Why this works well:

  • Caller passes an lvalue → one copy into n (expected).
  • Caller passes an rvalue → move into n.
  • Inside the constructor, you unconditionally move into the member.

It avoids boilerplate overload sets (const T& and T&&) for many types.

Templates: when T&& is a forwarding reference (and reference collapsing)

So far, T&& meant “rvalue reference”. There’s an important exception:

  • If T is deduced (template type deduction), then T&& becomes a forwarding reference.

High-level rule:

  • If the caller passes an lvalue of type X, then T deduces to X&, and T&& becomes X& &&, which collapses to X&.
  • If the caller passes an rvalue of type X, then T deduces to X, and T&& stays X&&.

That “reference collapsing” is why forwarding references can bind to both lvalues and rvalues.

Typical use: forward arguments to another function/constructor without losing whether they were lvalues or rvalues.

#include <utility>
#include <memory>

template <class T, class... Args>
std::unique_ptr<T> make_unique_like(Args&&... args) {
    return std::unique_ptr<T>(new T(std::forward<Args>(args)...));
}

Notes:

  • This is for demonstrating forwarding; in real code, prefer std::make_unique.
  • Historically, std::make_unique uses forwarding for exactly this reason: to pass constructor arguments through without accidental copies.

Figure: Forwarding reference deduction (T deduced) + reference collapsing (X& &&X&) + std::forward preserving value category.

Common pitfalls (and how to avoid them)

1) Using an object after std::move

After moving from an object, it must remain valid, but its value is unspecified.

  • You can destroy it.
  • You can assign a new value.
  • Don’t rely on its contents.

Container/invariant note: a moved-from std::string is valid, but you must not assume it becomes empty (even if it often does in practice).

2) Moving from const (why it usually copies)

Move operations typically take T&& because they need to modify the source.

If you do this:

const std::string s = "x";
auto t = std::move(s);

std::move(s) produces a const std::string&&. A typical move constructor is std::string(std::string&&), which cannot bind to const std::string&&, so overload resolution usually selects the copy constructor instead.

3) Overusing std::move

Don’t sprinkle std::move everywhere.

  • Returning locals: prefer return x; (enables NRVO/copy elision patterns).
  • Moving from something you still need later is a logic bug.

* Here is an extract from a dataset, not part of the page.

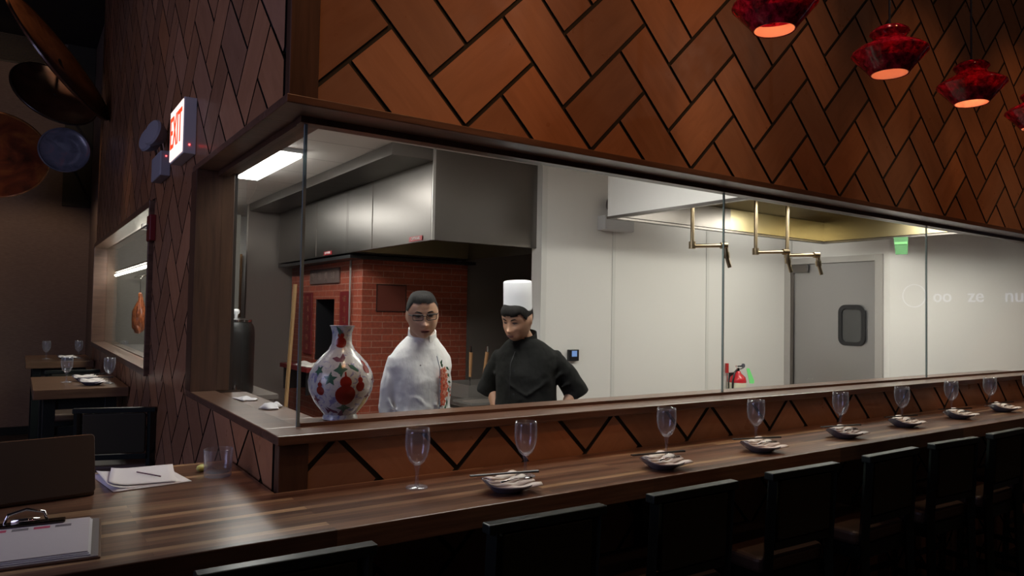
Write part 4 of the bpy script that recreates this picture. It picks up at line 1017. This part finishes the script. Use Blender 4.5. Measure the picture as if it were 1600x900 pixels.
def make_chop():
    t = thing('chopsticks', 'x', 'chopsticks', (0, 0, 0), group='black chopstick pairs on the plates')
    for k, (o1, o2) in enumerate(((.0, .004), (.010, -.004))):
        obj('chopstick', tube(NB(), [(-.115, o1, .0), (.115, o2+.006, .004)], [.0024, .0038], 8), M_stick, t, smooth='auto')
    return t
def make_spoon():
    bm = tube(NB(), [(-.055, 0, .004), (0, 0, .008), (.045, 0, .004)], [.0035, .0022, .003], 8)
    ellipsoid(bm, (.060, 0, .004), (.020, .012, .004), 16, 8)
    return obj('spoon', bm, M_chrome, smooth=True)
pl0, np0, ch0, sp0 = make_plate(), make_napkin(3), make_chop(), make_spoon()
PL = [(1.305, 1.905), (1.995, 1.90), (2.61, 1.925), (3.275, 1.945), (3.90, 1.98), (4.53, 1.99), (5.14, 2.0), (5.73, 2.01)]
for i, (x, y) in enumerate(PL):
    f = i == 0; wh = '%s place from the window corner' % ORD[i]
    p = pl0 if f else copy_tree(pl0); n_ = np0 if f else copy_tree(np0); c = ch0 if f else copy_tree(ch0); s_ = sp0 if f else copy_tree(sp0)
    a = R(-14+4*math.sin(i*2.1))
    p.location = (x, y, CT); p.rotation_euler.z = a; p['label'] = 'dark blue grey side plate on the bar counter, ' + wh
    tag(n_, 'white folded napkin lying on the dark plate, ' + wh, 'napkin', 'white napkins on the side plates'); n_.location = (x, y, CT); n_.rotation_euler.z = a+.1
    c.location = (x-.004, y+.012, CT+.051); c.rotation_euler.z = a-R(3); c['label'] = 'pair of black chopsticks laid across the napkin, ' + wh
    tag(s_, 'small shiny spoon lying on the napkin, ' + wh, 'spoon', 'spoons on the napkins'); s_.location = (x+.01, y-.02, CT+.034); s_.rotation_euler.z = a+.35

# ------------------------------------------------------------------ things on the near left of the counter
lap = thing('laptop', 'open dark laptop seen from behind its lid at the left end of the counter', 'laptop', (-.02, 2.46, CT))
M_lap = mat('dark laptop lid', (.13, .105, .085), .36, .4)
lid = NB(); prism(lid, [(px_, 0, pz) for px_, pz in rrect(-.23, .23, 0, .172, .012)], (0, .008, 0))
for v in lid.verts: v.co = Matrix.Rotation(R(-12), 3, 'X')@v.co+Vector((0, -.01, .012))
obj('lid', lid, M_lap, lap, world=False, bevel=.002)
obj('keyboard_base', B(-.23, .23, .0, .24, .001, .014), M_lap, lap, world=False, bevel=.004)
lap.rotation_euler.z = R(8)
def sheet(name, w_, h_, rz, loc, label, cat, m, curl=(0, 0), th=.0008):
    bm = NB(); n = 10; V = []
    for i in range(n+1):
        for j in range(n+1):
            u, v = i/n, j/n; z = curl[0]*max(0, (.35-u)/.35)**2*(1-v*.6)+curl[1]*u*v*v
            V.append(bm.verts.new(((u-.5)*w_+curl[0]*.6*max(0, (.3-u)/.3)**2, (v-.5)*h_, z)))
    for i in range(n):
        for j in range(n): bm.faces.new([V[i*(n+1)+j], V[(i+1)*(n+1)+j], V[(i+1)*(n+1)+j+1], V[i*(n+1)+j+1]])
    o = obj(name, bm, m, smooth=True); o.location = loc; o.rotation_euler.z = R(rz)
    s_ = o.modifiers.new('solid', 'SOLIDIFY'); s_.thickness = th; s_.offset = 1
    return tag(o, label, cat, 'loose papers on the counter')
sheet('paper_sheet', .23, .29, 8, (.352, 2.66, CT+.0008), 'white paper lying lowest in the loose pile beside the laptop', 'paper', M_paper, (0, .0))
sheet('paper_sheet', .22, .28, 2, (.34, 2.67, CT+.003), 'white paper with curled left edge, middle of the loose pile beside the laptop', 'paper', M_paper, (.018, .0))
sheet('paper_sheet', .20, .26, -7, (.355, 2.675, CT+.0075), 'white paper with a torn flap on top of the loose pile beside the laptop', 'paper', M_paper, (.016, .004))
o = obj('pen', tube(NB(), [(-.06, 0, 0), (.06, 0, 0)], .0022, 8), mat('dark pen', (.08, .02, .05), .3), smooth=True); o.location = (.375, 2.655, CT+.0125); o.rotation_euler.z = R(-62)
tag(o, 'thin dark pen lying on the loose papers beside the laptop', 'pen')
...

4) Forgetting noexcept on moves

If your type is intended for containers, noexcept moves can determine whether reallocation is fast (move) or expensive (copy via move_if_noexcept).

When move semantics delivers the biggest wins (and when not to over-optimize)

Move semantics shines when:

  • Objects own heap memory (std::vector, std::string, std::unique_ptr)
  • Objects manage OS resources (file handles, sockets) via RAII wrappers
  • Containers reallocate and relocate elements
  • Code is heavy on temporaries (composition, builders)

When not to optimize for moves:

  • Tiny trivially copyable types (int, small POD structs): copying is already cheap.
  • std::shared_ptr: moving is cheap, but copying is also relatively cheap (it’s an atomic refcount bump); prioritize clarity.
  • If adding move-aware overloads harms readability more than it helps.

Practical checklist

  • Prefer RAII types (std::vector, std::string, std::unique_ptr) so moves are cheap.
  • Prefer the Rule of Zero; if you must own resources manually, implement or explicitly default/delete the special members.
  • Mark move operations noexcept when possible.
  • Use std::move only when you are done with an object.
  • In templates, use std::forward with forwarding references to preserve value categories.

Closing thoughts (and how to verify what’s happening)

Move semantics and rvalue references are a cornerstone of modern C++ performance: they let you write clean, value-oriented code (return by value, compose operations, use temporaries) while still getting near “manual optimization” efficiency.

To build intuition, make the behavior observable:

  • Use Compiler Explorer to inspect generated code.
  • Temporarily compile with -fno-elide-constructors (where supported) to see moves/copies during learning.
  • Turn on warnings and sanitizers (-Wall -Wextra, ASan/UBSan) to catch lifetime/ownership mistakes early.
  • Add lightweight logging in special members (copy/move ctor) in toy types to confirm when they fire.